C’est d’ailleurs de là-bas, début septembre, qu’après s’être trouvé auprès d’elle, (pour la dernière fois, semble-t-il, avant la guerre qui les séparera), Loutreuil regagne Paris à bicyclette.
Après ce bref écart sur la rive droite, il emménage en octobre, 5, rue Guénégaud dans un petit atelier confortable de 420 f. par an, avec la moitié de la vue donnant sur la Seine, qui sera son domicile officiel jusqu’au printemps de 1918.
LA GUERRE
Les hostilités sont déclarées ; Reims bombardé.
Par acquit de conscience et pour faire nombre Loutreuil, en appelle, le 21 septembre, à la paternelle initiative de Rodin pour susciter un mouvement universel pour une action humanitaire des artistes face à la guerre, en vue d’en arrêter les effets funestes.

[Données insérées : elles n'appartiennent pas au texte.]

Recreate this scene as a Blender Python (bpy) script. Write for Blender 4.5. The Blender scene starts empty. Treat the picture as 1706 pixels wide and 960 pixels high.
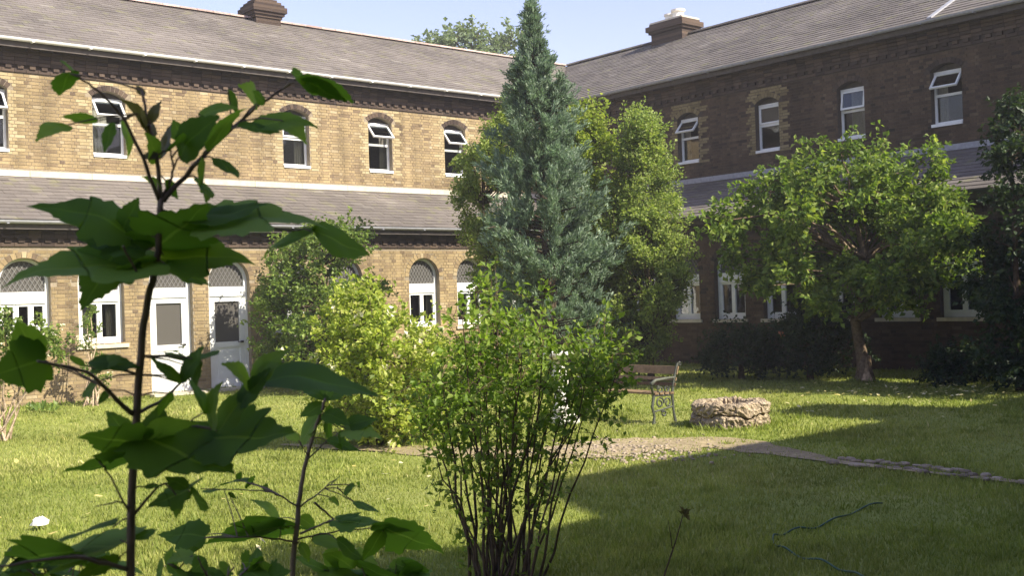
import bpy, math, random
import numpy as np
from mathutils import Vector, Matrix
R_ = math.radians
S = bpy.context.scene
COL = S.collection
random.seed(7)
rng = np.random.default_rng(7)

# ------------------------------------------------------------------ camera
EYE = np.array([-19.2, -20.5, 1.65])
FPX = 1852.0                                   # focal length in photograph pixels (1706 wide)
yaw, pitch, roll = R_(49.62), R_(0.48), R_(1.9)
cf = np.array([math.cos(yaw) * math.cos(pitch), math.sin(yaw) * math.cos(pitch), math.sin(pitch)])
_r = np.array([math.sin(yaw), -math.cos(yaw), 0.0]); _u = np.cross(_r, cf)
cr = math.cos(roll) * _r - math.sin(roll) * _u
cu = math.sin(roll) * _r + math.cos(roll) * _u
cam_d = bpy.data.cameras.new('camera'); cam = bpy.data.objects.new('camera', cam_d); COL.objects.link(cam)
cam.matrix_world = Matrix(((cr[0], cu[0], -cf[0], EYE[0]), (cr[1], cu[1], -cf[1], EYE[1]),
                           (cr[2], cu[2], -cf[2], EYE[2]), (0, 0, 0, 1)))
cam_d.sensor_width = 36; cam_d.lens = 36 * FPX / 1706
cam_d.clip_start = 0.05; cam_d.clip_end = 2000
cam_d.dof.use_dof = True; cam_d.dof.focus_distance = 15; cam_d.dof.aperture_fstop = 11
S.camera = cam

# ------------------------------------------------------------------ light
SUN = np.array([0.35, -1.12, 1.0]); SUN /= np.linalg.norm(SUN)
sun_el = math.asin(SUN[2]); sun_az = math.atan2(SUN[0], SUN[1])
world = bpy.data.worlds.new('World'); S.world = world; world.use_nodes = True
wn = world.node_tree.nodes; wl = world.node_tree.links
bg = wn['Background']; bg.inputs['Strength'].default_value = 0.116
sky = wn.new('ShaderNodeTexSky'); sky.sky_type = 'NISHITA'; sky.sun_disc = False
sky.sun_elevation = sun_el; sky.sun_rotation = sun_az
sky.altitude = 0; sky.air_density = 1.3; sky.dust_density = 0.8; sky.ozone_density = 0.5
hz = wn.new('ShaderNodeMix'); hz.data_type = 'RGBA'; hz.blend_type = 'MULTIPLY'; hz.inputs[0].default_value = 1.0
hz.inputs[7].default_value = (1.12, 0.94, 1.10, 1)      # lavender tint multiplied over the whole sky
wl.new(sky.outputs[0], hz.inputs[6]); wl.new(hz.outputs[2], bg.inputs[0])
sl = bpy.data.lights.new('sun', 'SUN'); sl.energy = 5.0; sl.angle = R_(0.53); sl.color = (1.0, 0.94, 0.79)
so = bpy.data.objects.new('sun', sl); COL.objects.link(so)
so.rotation_euler = Vector(SUN.tolist()).to_track_quat('Z', 'Y').to_euler(); so.location = (0, -40, 40)
S.view_settings.view_transform = 'Standard'; S.view_settings.look = 'None'
S.view_settings.exposure = 0.92; S.view_settings.gamma = 1.0; S.view_settings.use_curve_mapping = False
S.render.engine = 'CYCLES'
S.cycles.max_bounces = 8; S.cycles.transparent_max_bounces = 8

# ------------------------------------------------------------------ helpers
def ray(x, y): return cf * FPX + cr * (x - 853) + cu * (480 - y)
def gnd(x, y, z=0.0):
    d = ray(x, y); return EYE + d * ((z - EYE[2]) / d[2])
def at(x, y, dep):
    return EYE + ray(x, y) * (dep / FPX)
def proj(P):
    d = np.asarray(P) - EYE; z = d @ cf
    return 853 + FPX * (d @ cr) / z, 480 - FPX * (d @ cu) / z, z
def nrm(a):
    a = np.asarray(a, float); return a / np.maximum(np.linalg.norm(a, axis=-1, keepdims=True), 1e-9)

ORG = {}
def link(name, data, parent, org):
    o = bpy.data.objects.new(name, data); COL.objects.link(o)
    org = np.asarray(org, float); ORG[o] = org
    if parent is not None:
        o.parent = parent; o.location = (org - ORG[parent]).tolist()
    else:
        o.location = org.tolist()
    return o
def tag(o, label=None, cat=None, group=None, kind=None):
    if label: o['label'] = label
    if cat: o['category'] = cat
    if group: o['group'] = group
    if kind: o['kind'] = kind
    return o
def thing(name, org, label, cat, group=None):
    return tag(link(name, None, None, org), label, cat, group)

def raw_mesh(name, V, F, mat, tint=None, smooth=False):
    """V (n,3) array, F (m,k) array of equal-size faces"""
    V = np.asarray(V, np.float32); F = np.asarray(F, np.int32)
    me = bpy.data.meshes.new(name); n, (m, k) = len(V), F.shape
    me.vertices.add(n); me.vertices.foreach_set('co', V.ravel())
    me.loops.add(m * k); me.loops.foreach_set('vertex_index', F.ravel())
    me.polygons.add(m); me.polygons.foreach_set('loop_start', np.arange(0, m * k, k, dtype=np.int32))
    me.polygons.foreach_set('loop_total', np.full(m, k, np.int32))
    me.polygons.foreach_set('use_smooth', np.full(m, bool(smooth)))
    me.update(calc_edges=True)
    if tint is not None:
        a = me.attributes.new('tint', 'FLOAT', 'FACE'); a.data.foreach_set('value', np.asarray(tint, np.float32))
    me.materials.append(mat)
    return me

class MB:
    def __init__(s): s.v = []; s.f = []; s.t = []
    def add(s, vs, fs, t=0.5):
        b = len(s.v); s.v += [tuple(map(float, p)) for p in vs]
        s.f += [tuple(b + i for i in f) for f in fs]; s.t += [t] * len(fs)
    def hexa(s, c, t=0.5):      # 8 corners: bottom 4 (ccw), top 4
        s.add(c, [(3, 2, 1, 0), (4, 5, 6, 7), (0, 1, 5, 4), (1, 2, 6, 5), (2, 3, 7, 6), (3, 0, 4, 7)], t)
    def box(s, x0, x1, y0, y1, z0, z1, T=None, t=0.5):
        c = [(x0, y0, z0), (x1, y0, z0), (x1, y1, z0), (x0, y1, z0), (x0, y0, z1), (x1, y0, z1), (x1, y1, z1), (x0, y1, z1)]
        if T: c = [T(*p) for p in c]
        s.hexa(c, t)
    def tube(s, pts, rad, n=8, t=0.5, cap=True):
        pts = np.asarray(pts, float); m = len(pts)
        rad = np.full(m, rad) if np.isscalar(rad) else np.asarray(rad, float)
        tg = nrm(np.gradient(pts, axis=0)) if m > 2 else nrm(np.repeat((pts[1] - pts[0])[None], 2, 0))
        ref = np.array([0, 0, 1.0]) if abs(tg[0][2]) < .9 else np.array([1.0, 0, 0])
        vs = []
        for i in range(m):
            a = nrm(np.cross(tg[i], ref)); b = np.cross(tg[i], a)
            for j in range(n):
                q = 2 * math.pi * j / n
                vs.append(pts[i] + rad[i] * (math.cos(q) * a + math.sin(q) * b))
        fs = [(i * n + j, i * n + (j + 1) % n, (i + 1) * n + (j + 1) % n, (i + 1) * n + j) for i in range(m - 1) for j in range(n)]
        if cap: fs += [tuple(range(n))[::-1], tuple((m - 1) * n + j for j in range(n))]
        s.add(vs, fs, t)
    def lathe(s, prof, c, n=20, t=0.5, wob=0.0):
        vs = []; m = len(prof)
        for (r, z) in prof:
            for j in range(n):
                q = 2 * math.pi * j / n; rr = r * (1 + random.uniform(-wob, wob))
                vs.append((c[0] + rr * math.cos(q), c[1] + rr * math.sin(q), c[2] + z))
        s.add(vs, [(i * n + j, i * n + (j + 1) % n, (i + 1) * n + (j + 1) % n, (i + 1) * n + j) for i in range(m - 1) for j in range(n)]
              + [tuple(range(n))[::-1], tuple((m - 1) * n + j for j in range(n))], t)
    def build(s, name, mat, parent=None, org=None, smooth=False, kind=None):
        V = np.array(s.v, float)
        if org is None: org = ORG[parent] if parent is not None else V.mean(0) * [1, 1, 0] + [0, 0, V[:, 2].min()]
        V = V - np.asarray(org, float)
        me = bpy.data.meshes.new(name); me.from_pydata(V.tolist(), [], s.f)
        a = me.attributes.new('tint', 'FLOAT', 'FACE'); a.data.foreach_set('value', np.array(s.t, np.float32))
        if smooth: me.polygons.foreach_set('use_smooth', np.ones(len(me.polygons), bool))
        me.materials.append(mat)
        o = link(name, me, parent, org)
        if kind: o['kind'] = kind
        return o

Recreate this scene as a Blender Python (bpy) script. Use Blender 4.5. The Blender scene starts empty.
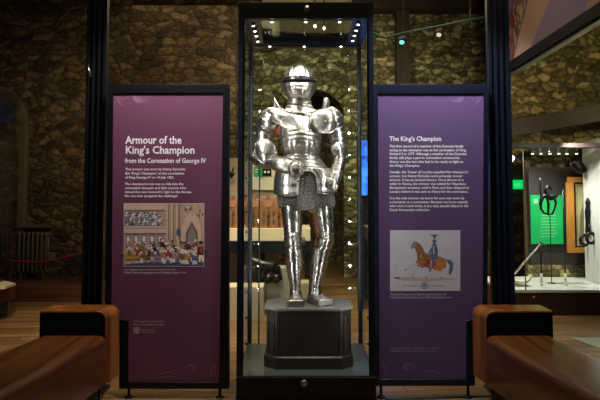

– Pourquoi l'Art, en ces moments, ne ferait-il pas apparaître son action plus haute et sa toute puissance bienfaisante, ajoute-t-il, tout prêt à déplorer les mesures que les Salons de la Nationale et des Artistes Français ont prises contre les artistes allemands qui ne sont probablement responsables de rien.
– Ces mesures, selon lui, ne peuvent que diminuer les forces de camarades qu’il nous faudrait aider et non maltraiter car leurs armes à eux servent les nôtres et elles ne sont pas meurtrières.
Le peintre approuve au même moment l’action énergique en faveur de la paix, des deux allemandes anarchistes Rosa Luxembourg et Clara Zetkin, toutes deux membres du groupe clandestin Spartakus, noyau du communisme allemand apparu en 1918, et dont la première d‘entre elles devait mourir, dès janvier 1919, des coups reçus en prison : – Voilà ce que j’appelle servir Dieu..
Peu après avoir écrit aux siens je pourrai vous envoyer, si cela vous intéresse, quelques œuvres, par exemple “ Candide ” de Voltaire, qui vous montreraient la guerre sous son vrai jour, Maurice apprend la mort au front de son cousin Robert, tué le 12 novembre.
Bien qu’il ait, quant à lui, été jugé à l’origine impropre au service armé comme au service auxiliaire, par le Conseil de révision de sa classe, et réformé (exemption du service militaire que confirmera le certificat établi le 21 août par la Préfecture de la Sarthe), un nouvel examen du Conseil de Révision de la Seine, déclare le 14 décembre Loutreuil propre au service auxiliaire, après que seul ait été retenu un emphysème pulmonaire.